After reaching the termination point for our bus journey in the main square in downtown Cairo (the name of which I will simply never be able to correctly pronounce – even after a bit of elocution lessons from our friendly police office), we gratefully got off and flagged down a taxi to take us the remaining little distance to the hotel. I had a horrific premonition that the taxi ride would be worse than the bus ride but gave in to the situation and tried to think of all the fun stories I would have to tell at the end of our trip – if we were still alive. Of course, we managed to find the only taxi driver in Cairo that doesn’t know where he’s going – or perhaps none of them do. As was the case with the bus journey, the taxi ride was a hellish nightmare of a rollercoaster ride with the exception that I was now sitting in the front seat with a full, forward facing position and could see the Ladas and Skodas hurtling themselves around the roads at us. There are very few rules of the road in Cairo other than barely trying not to hit anything either moving or stationary. Anything and everything else goes. Even after midnight, there are plenty of people walking about the place and they use the roads just as happily as the pavements to navigate from A to B. As far as I can tell, the trick seems to be to try to move around without giving any indication that you’ve even noticed that there is anything else on the road. This applies equally to the motorised and pedestrian traffic. Traffic lights are there purely to decorate the city, it seems, as the particular colour being displayed at any point in time seems to have no significance whatsoever. Lines on the road are similarly there for some purpose other than guiding traffic in any given direction. If it is tarmac, it’s pretty much up for grabs as far as Cairo traffic is concerned and everybody drives in whatever direction they please. Just about every object we passed, both moving and stationary, was the very near result of a collision and I could barely watch or even move a muscle.

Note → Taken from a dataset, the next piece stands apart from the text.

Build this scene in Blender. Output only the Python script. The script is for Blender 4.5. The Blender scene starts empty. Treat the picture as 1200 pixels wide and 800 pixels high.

After stopping several times for directions, we finally made it to the hotel and we were glad to get out of the taxi – even more so than with the bus – shaken, but at least with our lives still intact. We paid the man more than the going rate for the journey, although the amount we gave him was still barely the equivalent of a couple of dollars.
After a few formalities at the front desk of the hotel, we have now settled in and will sleep well tonight. Tomorrow, we formulate our plan of attack for tackling Cairo and the pyramids.